Olsson holds patents to 15 innovations. He has also been involved in exporting various products to the Middle East, which is where he saw the need for oil decontamination technologies. He envisions using the CASO reactor as a mobile recovery unit for oil shale and oil sands as well as for the spillage and discharge caused by oil exploration. It could also be applied to the recycling of electronic waste.

The CASO reactor could be packed into two or three shipping containers for deployment anywhere in the world within a few weeks, Olsson says.


SKF bearings in the CASO reactor
SKF and its Swedish distributor Momentum Industrial AB supply Cassandra Oil with a number of SKF bearings for use in the company’s CASO pyrolytic reactor, which transforms hydrocarbon waste back into oil. The bearings include a CARB C 3136 for use in the molecular-level crushing, shredding and chemical cracking of hydrocarbons, and standard spherical roller bearings in ancillary machinery. “This is a prestigious and unique customer,” says Magnus Fors, account manager at SKF. “This could become really big in the future.” Meanwhile, there’s a historical connection between the two companies. Cassandra Oil founder Anders Olsson’s maternal grandfather was an SKF engineer and designer some 100 years ago.

A patented technology
Cassandra Oil’s patented reactor technology recovers oil from hydrocarbon-containing materials such as used tyres, reject plastic waste, oil sludge, waste oil, oil sands, oil shale and electronic scrap. The technology is based on unique and rapid thermal depoly-merization by friction as well as fluid-bed operation, a large heat exchange area and the catalytic effect. At the heart of the technology is a reactor – the technology is proprietary – that uses catalytic depolymerization to crack the chains of hydrocarbons and thereby create light fractions of oil. Mechanically generated friction is used to achieve maximum yield and low production costs in relation to cost per barrel. The CASO 600 reactor can process about two tonnes of waste per hour around the clock.

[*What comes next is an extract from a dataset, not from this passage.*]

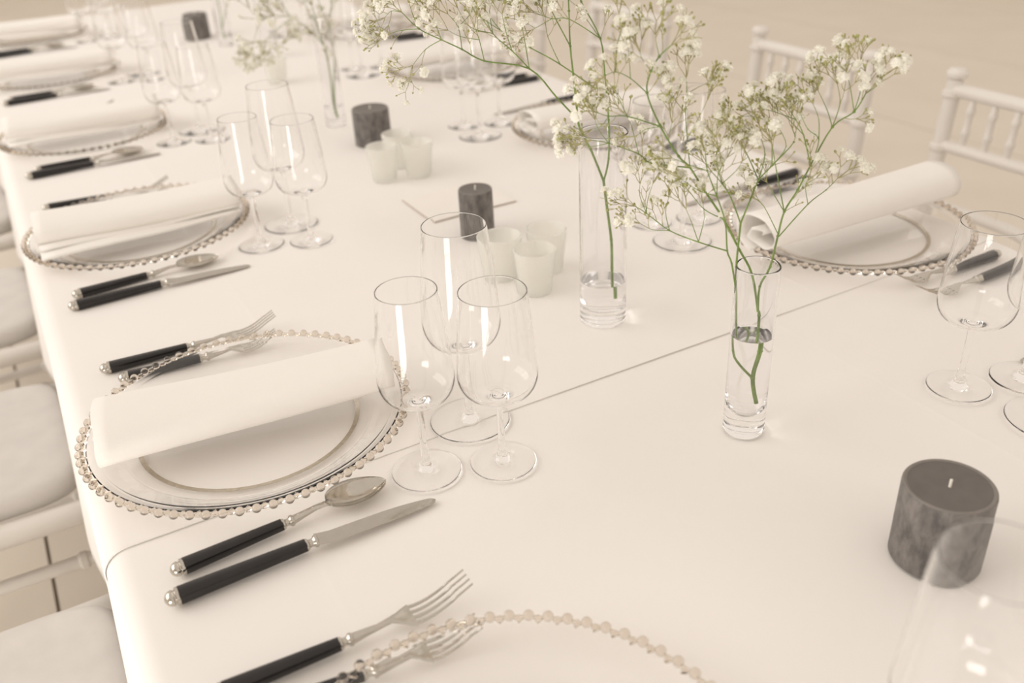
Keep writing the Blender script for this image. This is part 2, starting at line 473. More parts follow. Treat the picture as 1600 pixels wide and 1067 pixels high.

Plastic floating around on the water surface is a possible source for crude oil recirculation.

For the moment, though, Cassandra Oil’s business concept is to produce environmentally friendly processing plants for the recovery of oil and gas from more easily accessible and hydrocarbon-rich materials such as tyres and non-PET plastics, and to establish partnerships with market-leading waste management companies.

“On the one hand, the supply of raw materials is considered to be almost inexhaustible,” Olsson says. “On the other, the recovered oil can be sold at a premium on the open oil market because it is environmentally friendly, or directly to energy-intensive industries, as well as used for production of oil-based products such as new plastic, tyres or diesel.

“Cassandra Oil aims to be an im-portant link in this new global circular economy where hydrocarbons get re-cycled,” says Olsson.

Cassandra Oil is listed on Nasdaq First North, Stockholm.